> **MATERIAL**

========================================================================

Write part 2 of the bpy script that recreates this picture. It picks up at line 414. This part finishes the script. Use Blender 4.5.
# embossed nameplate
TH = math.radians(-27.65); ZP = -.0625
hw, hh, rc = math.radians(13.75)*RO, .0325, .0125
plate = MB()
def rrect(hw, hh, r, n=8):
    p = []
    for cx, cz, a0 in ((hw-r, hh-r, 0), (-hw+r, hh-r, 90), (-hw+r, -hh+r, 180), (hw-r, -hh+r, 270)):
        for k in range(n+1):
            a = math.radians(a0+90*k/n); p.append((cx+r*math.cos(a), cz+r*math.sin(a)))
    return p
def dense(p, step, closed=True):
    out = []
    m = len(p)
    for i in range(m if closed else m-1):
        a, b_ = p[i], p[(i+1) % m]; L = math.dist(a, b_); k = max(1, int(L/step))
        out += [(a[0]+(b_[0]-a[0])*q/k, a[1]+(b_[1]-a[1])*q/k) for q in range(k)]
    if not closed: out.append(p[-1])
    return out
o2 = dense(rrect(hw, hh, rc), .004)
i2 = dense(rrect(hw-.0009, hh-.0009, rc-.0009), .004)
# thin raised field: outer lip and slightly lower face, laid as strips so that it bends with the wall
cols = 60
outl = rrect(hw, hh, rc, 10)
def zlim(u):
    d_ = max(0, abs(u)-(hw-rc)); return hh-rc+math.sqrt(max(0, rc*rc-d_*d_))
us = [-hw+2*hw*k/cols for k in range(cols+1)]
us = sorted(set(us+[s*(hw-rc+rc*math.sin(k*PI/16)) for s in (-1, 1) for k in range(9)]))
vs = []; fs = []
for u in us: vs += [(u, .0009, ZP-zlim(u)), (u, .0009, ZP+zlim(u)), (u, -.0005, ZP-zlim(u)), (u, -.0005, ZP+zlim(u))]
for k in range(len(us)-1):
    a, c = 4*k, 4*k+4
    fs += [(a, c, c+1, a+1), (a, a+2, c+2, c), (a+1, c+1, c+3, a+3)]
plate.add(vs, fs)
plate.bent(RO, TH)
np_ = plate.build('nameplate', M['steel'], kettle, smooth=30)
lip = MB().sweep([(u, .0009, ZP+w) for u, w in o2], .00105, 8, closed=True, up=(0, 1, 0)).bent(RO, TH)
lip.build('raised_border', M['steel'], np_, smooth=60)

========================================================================

> **TASK TO COMPLETE**
Return the listing above word for word.

> **OUTPUT FOR THIS TASK**
Write part 2 of the bpy script that recreates this picture. It picks up at line 414. This part finishes the script. Use Blender 4.5.
# embossed nameplate
TH = math.radians(-27.65); ZP = -.0625
hw, hh, rc = math.radians(13.75)*RO, .0325, .0125
plate = MB()
def rrect(hw, hh, r, n=8):
    p = []
    for cx, cz, a0 in ((hw-r, hh-r, 0), (-hw+r, hh-r, 90), (-hw+r, -hh+r, 180), (hw-r, -hh+r, 270)):
        for k in range(n+1):
            a = math.radians(a0+90*k/n); p.append((cx+r*math.cos(a), cz+r*math.sin(a)))
    return p
def dense(p, step, closed=True):
    out = []
    m = len(p)
    for i in range(m if closed else m-1):
        a, b_ = p[i], p[(i+1) % m]; L = math.dist(a, b_); k = max(1, int(L/step))
        out += [(a[0]+(b_[0]-a[0])*q/k, a[1]+(b_[1]-a[1])*q/k) for q in range(k)]
    if not closed: out.append(p[-1])
    return out
o2 = dense(rrect(hw, hh, rc), .004)
i2 = dense(rrect(hw-.0009, hh-.0009, rc-.0009), .004)
# thin raised field: outer lip and slightly lower face, laid as strips so that it bends with the wall
cols = 60
outl = rrect(hw, hh, rc, 10)
def zlim(u):
    d_ = max(0, abs(u)-(hw-rc)); return hh-rc+math.sqrt(max(0, rc*rc-d_*d_))
us = [-hw+2*hw*k/cols for k in range(cols+1)]
us = sorted(set(us+[s*(hw-rc+rc*math.sin(k*PI/16)) for s in (-1, 1) for k in range(9)]))
vs = []; fs = []
for u in us: vs += [(u, .0009, ZP-zlim(u)), (u, .0009, ZP+zlim(u)), (u, -.0005, ZP-zlim(u)), (u, -.0005, ZP+zlim(u))]
for k in range(len(us)-1):
    a, c = 4*k, 4*k+4
    fs += [(a, c, c+1, a+1), (a, a+2, c+2, c), (a+1, c+1, c+3, a+3)]
plate.add(vs, fs)
plate.bent(RO, TH)
np_ = plate.build('nameplate', M['steel'], kettle, smooth=30)
lip = MB().sweep([(u, .0009, ZP+w) for u, w in o2], .00105, 8, closed=True, up=(0, 1, 0)).bent(RO, TH)
lip.build('raised_border', M['steel'], np_, smooth=60)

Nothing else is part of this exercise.